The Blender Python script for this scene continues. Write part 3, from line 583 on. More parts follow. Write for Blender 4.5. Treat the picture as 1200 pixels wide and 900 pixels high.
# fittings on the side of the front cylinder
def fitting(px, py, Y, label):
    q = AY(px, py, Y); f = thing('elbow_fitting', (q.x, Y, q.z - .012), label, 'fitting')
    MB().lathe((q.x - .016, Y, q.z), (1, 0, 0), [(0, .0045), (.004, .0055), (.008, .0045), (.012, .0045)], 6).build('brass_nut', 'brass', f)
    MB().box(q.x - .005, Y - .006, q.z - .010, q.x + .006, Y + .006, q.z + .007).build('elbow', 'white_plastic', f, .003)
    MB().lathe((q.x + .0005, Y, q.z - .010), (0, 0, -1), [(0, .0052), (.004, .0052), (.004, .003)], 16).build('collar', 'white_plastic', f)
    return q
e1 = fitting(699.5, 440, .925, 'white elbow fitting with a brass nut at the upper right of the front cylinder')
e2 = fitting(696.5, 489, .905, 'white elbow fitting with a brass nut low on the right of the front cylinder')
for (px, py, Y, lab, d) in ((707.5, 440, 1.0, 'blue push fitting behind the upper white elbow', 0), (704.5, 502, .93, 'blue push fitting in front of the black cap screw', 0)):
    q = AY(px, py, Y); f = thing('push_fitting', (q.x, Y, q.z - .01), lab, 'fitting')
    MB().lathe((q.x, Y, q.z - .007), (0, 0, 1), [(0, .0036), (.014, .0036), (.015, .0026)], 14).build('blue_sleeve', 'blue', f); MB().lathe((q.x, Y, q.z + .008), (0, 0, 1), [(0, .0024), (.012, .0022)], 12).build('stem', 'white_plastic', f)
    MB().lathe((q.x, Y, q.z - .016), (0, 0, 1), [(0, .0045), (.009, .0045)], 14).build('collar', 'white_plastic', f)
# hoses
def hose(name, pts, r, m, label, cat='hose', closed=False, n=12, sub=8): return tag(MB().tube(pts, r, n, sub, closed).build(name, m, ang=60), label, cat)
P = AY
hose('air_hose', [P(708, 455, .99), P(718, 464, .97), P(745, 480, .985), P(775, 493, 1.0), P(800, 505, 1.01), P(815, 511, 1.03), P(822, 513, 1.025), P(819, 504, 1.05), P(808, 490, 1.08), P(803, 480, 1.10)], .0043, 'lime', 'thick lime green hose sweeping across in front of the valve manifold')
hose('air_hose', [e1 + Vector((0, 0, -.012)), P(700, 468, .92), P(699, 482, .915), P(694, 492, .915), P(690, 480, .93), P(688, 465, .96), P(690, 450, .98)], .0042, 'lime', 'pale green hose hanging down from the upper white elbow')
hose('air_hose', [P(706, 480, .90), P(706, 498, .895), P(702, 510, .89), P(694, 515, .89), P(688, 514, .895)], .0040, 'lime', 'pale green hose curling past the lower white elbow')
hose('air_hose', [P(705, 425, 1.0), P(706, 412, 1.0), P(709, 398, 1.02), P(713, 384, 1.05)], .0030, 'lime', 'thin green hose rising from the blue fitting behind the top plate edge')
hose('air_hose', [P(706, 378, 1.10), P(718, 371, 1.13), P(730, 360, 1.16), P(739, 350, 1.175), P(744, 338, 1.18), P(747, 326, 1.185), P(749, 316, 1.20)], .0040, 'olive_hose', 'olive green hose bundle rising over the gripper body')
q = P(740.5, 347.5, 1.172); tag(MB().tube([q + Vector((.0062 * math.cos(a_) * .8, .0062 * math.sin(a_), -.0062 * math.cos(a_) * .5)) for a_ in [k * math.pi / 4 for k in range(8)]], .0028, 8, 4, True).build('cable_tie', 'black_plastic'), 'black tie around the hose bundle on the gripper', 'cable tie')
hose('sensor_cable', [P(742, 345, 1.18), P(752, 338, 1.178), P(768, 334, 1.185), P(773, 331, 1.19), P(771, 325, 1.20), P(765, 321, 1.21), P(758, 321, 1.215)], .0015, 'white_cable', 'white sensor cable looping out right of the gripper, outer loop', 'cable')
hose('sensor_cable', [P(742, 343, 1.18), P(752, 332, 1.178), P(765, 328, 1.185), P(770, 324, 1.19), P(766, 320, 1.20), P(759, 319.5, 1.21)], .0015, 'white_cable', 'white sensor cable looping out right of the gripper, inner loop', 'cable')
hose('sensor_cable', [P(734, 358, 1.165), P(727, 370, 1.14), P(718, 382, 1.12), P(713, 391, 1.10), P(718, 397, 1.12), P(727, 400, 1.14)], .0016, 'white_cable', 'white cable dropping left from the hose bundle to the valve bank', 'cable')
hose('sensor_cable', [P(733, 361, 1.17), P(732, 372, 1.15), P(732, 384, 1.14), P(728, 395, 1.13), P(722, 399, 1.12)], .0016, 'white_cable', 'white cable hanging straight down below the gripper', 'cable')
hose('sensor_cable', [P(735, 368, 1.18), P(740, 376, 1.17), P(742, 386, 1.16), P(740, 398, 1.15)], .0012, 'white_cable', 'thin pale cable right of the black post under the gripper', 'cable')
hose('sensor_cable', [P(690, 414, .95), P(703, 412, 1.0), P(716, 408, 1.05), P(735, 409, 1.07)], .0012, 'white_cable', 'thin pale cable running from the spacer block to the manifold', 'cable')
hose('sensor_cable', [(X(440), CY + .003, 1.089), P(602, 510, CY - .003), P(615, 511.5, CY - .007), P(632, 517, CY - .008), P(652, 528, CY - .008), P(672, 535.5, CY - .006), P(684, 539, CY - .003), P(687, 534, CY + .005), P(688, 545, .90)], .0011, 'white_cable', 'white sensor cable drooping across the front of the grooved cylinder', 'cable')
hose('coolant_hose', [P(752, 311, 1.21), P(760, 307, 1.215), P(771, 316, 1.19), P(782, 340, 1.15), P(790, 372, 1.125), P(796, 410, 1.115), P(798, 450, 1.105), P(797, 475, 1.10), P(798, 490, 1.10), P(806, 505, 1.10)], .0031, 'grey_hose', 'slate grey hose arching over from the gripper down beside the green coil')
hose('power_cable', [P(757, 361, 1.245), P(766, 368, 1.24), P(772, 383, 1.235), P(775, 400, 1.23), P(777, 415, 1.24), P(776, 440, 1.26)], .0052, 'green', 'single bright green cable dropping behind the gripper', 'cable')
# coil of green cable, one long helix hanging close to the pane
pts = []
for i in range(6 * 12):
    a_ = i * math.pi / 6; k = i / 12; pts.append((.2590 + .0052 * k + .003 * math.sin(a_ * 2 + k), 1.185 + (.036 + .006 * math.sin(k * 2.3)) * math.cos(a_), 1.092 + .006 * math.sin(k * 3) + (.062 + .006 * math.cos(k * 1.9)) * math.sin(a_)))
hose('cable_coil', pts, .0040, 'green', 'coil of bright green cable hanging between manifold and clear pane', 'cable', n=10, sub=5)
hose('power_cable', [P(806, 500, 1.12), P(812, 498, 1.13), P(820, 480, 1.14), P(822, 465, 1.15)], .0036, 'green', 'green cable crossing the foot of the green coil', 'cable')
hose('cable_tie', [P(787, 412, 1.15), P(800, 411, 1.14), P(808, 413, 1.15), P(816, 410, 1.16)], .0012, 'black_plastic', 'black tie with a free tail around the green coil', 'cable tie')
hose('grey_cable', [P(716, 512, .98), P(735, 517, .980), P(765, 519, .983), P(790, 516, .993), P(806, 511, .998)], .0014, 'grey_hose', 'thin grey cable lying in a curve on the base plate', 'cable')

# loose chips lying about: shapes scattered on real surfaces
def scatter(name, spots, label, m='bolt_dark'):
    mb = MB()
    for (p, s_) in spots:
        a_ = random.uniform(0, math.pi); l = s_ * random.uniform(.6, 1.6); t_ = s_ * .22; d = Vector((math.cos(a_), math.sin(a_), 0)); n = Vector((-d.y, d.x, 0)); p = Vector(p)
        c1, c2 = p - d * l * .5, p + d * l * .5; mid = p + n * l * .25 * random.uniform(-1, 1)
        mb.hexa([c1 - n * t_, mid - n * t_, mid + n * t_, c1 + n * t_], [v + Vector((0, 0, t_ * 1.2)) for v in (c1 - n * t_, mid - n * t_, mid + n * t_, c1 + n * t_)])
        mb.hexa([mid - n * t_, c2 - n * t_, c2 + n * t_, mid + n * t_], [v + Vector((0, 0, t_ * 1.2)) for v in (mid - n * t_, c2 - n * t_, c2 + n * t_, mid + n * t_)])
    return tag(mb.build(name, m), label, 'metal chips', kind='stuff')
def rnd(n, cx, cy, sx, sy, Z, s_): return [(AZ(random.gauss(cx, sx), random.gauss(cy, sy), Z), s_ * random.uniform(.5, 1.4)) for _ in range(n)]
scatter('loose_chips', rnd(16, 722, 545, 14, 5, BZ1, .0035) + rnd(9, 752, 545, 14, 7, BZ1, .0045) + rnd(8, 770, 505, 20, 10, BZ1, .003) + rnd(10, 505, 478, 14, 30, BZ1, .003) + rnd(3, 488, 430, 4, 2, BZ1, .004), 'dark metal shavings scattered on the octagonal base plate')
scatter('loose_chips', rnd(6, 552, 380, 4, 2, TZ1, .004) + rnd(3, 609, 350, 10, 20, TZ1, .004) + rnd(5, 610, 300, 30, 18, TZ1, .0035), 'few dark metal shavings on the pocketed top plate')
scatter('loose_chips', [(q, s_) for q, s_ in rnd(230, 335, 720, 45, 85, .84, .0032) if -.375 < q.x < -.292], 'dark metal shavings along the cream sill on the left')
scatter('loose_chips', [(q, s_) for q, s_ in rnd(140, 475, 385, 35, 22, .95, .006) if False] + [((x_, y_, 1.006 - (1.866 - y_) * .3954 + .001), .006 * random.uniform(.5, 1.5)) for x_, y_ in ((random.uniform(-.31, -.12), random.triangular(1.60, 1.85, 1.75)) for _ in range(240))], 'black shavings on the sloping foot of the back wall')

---

What is the number of lines in this material that hold the string "from"? Answer with that number only.

__The completed task__:
6